"Breaking Bad" actor Bryan Cranston once became the subject of an all-points bulletin (APB) after his former colleague turned up dead.

On Tuesday's episode of Jesse Tyler Ferguson's podcast "Dinner's on Me," the 67-year-old actor recounted the time he and his brother Kyle became murder suspects in the 70s.

Cranston said he was traveling the country with his brother at the time. They stopped in Florida and got jobs as waiters at the Hawaiian Inn restaurant.

But soon after they left Florida to resume their expedition, the restaurant's chef, Peter Wong, went missing for two weeks until his body was found in a car trunk.

"Little did we know that right at the time we said goodbye and left the job, Peter Wong went missing. He was not found for a week, week and a half, two weeks," the multi-awarded actor recalled.

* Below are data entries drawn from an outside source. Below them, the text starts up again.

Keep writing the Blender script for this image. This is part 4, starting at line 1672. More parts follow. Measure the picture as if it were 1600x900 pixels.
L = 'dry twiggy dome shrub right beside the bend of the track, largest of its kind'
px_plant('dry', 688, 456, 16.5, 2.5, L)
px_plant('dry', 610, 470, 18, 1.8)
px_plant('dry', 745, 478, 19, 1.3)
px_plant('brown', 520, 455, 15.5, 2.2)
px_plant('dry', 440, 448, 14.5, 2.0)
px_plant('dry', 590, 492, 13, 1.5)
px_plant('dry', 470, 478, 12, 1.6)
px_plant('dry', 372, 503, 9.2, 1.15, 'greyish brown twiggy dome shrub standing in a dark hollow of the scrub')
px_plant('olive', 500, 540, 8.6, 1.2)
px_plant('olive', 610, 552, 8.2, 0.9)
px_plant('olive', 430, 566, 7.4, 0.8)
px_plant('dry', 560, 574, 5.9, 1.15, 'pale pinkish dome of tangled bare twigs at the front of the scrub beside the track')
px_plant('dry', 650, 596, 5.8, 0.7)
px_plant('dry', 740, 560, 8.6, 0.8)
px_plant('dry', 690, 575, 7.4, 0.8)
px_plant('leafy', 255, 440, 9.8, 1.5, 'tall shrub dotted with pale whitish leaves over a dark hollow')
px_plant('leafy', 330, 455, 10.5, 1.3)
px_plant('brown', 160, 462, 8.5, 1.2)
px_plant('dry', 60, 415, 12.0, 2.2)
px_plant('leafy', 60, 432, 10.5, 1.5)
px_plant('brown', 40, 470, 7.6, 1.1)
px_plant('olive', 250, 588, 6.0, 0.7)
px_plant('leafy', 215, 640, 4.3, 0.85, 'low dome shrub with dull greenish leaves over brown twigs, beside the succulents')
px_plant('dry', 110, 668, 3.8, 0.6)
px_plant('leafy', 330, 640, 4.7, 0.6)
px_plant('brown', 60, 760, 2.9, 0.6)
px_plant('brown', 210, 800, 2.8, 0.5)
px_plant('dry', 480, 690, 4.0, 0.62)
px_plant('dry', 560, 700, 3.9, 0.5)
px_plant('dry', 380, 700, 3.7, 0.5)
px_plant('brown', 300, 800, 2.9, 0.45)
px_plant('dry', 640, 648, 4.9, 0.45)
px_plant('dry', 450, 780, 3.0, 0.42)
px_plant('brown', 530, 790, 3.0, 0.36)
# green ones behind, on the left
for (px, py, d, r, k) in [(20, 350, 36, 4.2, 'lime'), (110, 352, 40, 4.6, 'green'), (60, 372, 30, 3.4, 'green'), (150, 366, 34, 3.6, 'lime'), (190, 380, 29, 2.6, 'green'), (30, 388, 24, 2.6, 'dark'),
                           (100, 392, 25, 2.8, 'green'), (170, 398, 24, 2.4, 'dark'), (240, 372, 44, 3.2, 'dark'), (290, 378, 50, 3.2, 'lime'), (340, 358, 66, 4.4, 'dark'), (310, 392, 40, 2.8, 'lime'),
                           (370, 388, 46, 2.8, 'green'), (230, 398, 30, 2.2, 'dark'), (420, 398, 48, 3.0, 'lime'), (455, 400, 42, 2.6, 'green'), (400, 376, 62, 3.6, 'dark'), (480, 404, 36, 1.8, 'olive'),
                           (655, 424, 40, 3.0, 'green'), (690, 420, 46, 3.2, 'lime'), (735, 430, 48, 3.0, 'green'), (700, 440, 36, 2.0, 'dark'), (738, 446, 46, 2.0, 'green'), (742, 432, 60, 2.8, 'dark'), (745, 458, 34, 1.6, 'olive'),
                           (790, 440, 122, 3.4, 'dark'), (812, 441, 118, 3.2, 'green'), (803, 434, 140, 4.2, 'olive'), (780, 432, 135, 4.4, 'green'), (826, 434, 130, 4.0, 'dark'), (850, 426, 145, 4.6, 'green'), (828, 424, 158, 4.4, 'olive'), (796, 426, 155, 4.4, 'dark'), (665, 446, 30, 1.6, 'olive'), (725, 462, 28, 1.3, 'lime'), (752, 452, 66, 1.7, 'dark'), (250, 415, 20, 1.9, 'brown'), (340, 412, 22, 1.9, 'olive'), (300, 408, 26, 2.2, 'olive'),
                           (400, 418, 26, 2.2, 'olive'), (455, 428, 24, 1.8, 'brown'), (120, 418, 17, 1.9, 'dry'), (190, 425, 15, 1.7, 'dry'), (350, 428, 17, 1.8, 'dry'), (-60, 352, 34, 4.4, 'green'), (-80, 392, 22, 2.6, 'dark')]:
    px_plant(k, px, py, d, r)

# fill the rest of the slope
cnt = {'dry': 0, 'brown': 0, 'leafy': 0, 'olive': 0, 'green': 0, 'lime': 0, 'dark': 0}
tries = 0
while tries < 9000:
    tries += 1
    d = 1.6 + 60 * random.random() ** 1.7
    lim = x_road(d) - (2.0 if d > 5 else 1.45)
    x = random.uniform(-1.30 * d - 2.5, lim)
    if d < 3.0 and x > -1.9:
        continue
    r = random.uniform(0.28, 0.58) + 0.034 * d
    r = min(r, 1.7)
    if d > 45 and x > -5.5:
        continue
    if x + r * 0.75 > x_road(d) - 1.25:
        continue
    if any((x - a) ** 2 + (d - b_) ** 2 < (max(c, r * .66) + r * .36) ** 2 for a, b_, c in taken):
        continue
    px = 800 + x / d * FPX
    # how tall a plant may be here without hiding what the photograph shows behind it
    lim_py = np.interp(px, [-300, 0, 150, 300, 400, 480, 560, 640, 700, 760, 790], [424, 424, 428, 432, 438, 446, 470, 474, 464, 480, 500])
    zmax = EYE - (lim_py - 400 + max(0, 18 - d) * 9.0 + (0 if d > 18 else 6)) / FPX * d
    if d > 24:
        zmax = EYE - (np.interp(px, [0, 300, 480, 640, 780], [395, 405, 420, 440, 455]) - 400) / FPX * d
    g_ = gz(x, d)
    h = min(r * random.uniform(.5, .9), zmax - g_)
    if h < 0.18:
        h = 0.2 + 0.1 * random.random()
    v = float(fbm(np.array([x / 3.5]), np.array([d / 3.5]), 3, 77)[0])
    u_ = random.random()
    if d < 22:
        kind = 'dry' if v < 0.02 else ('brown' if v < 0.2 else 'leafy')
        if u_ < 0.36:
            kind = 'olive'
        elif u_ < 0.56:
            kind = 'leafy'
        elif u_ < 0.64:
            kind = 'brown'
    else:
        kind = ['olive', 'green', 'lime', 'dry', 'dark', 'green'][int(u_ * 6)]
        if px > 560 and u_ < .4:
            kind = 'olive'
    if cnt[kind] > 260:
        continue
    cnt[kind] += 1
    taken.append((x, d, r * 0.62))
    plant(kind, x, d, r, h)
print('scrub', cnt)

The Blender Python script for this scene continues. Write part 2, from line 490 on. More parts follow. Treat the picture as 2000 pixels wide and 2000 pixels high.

He continued, "Little did we know, they put out an APB on us and to find us. We were somewhere in the Carolinas, I think, at that point."

The actor admitted that it came to a point when people started pointing fingers at them.

Fortunately, the real culprits, Billy Wayne Waughtel and two accomplices, were arrested by the police before the Cranstons were found.

 

This was not the first time the "Wakefield" star talked about how he and his brother became murder suspects.

In 2017, he appeared as a guest on "The Late Late Show with James Corden" alongside Timothée Chalamet. 

When Corden asked him what he was doing when he was 22 years old, he shared that he was riding a motorcycle across the country and became a murder suspect.

"I was wanted for murder. I actually was. For a short period of time, I was riding around the country on my motorcycle because I didn't know what I wanted to do," he said at the time.

"So, I took off for two years and did odd jobs here and there. One [of] my jobs was at a Polynesian restaurant in Daytona Beach, Florida. There was this chef named Peter, and Peter was a horrid man. He hated everyone," he continued as Corden and Chalamet listened to him attentively.

"So all the waiters talked about 'How will we kill Peter?'... We talked about it all the time," he quipped.

He revealed that the police came into the restaurant once and asked if anybody ever talked about killing Peter, and the others said, "Cranston did."

The actor also shared this anecdote on the "Late Show with David Letterman" in 2011, per the Daytona Beach News-Journal.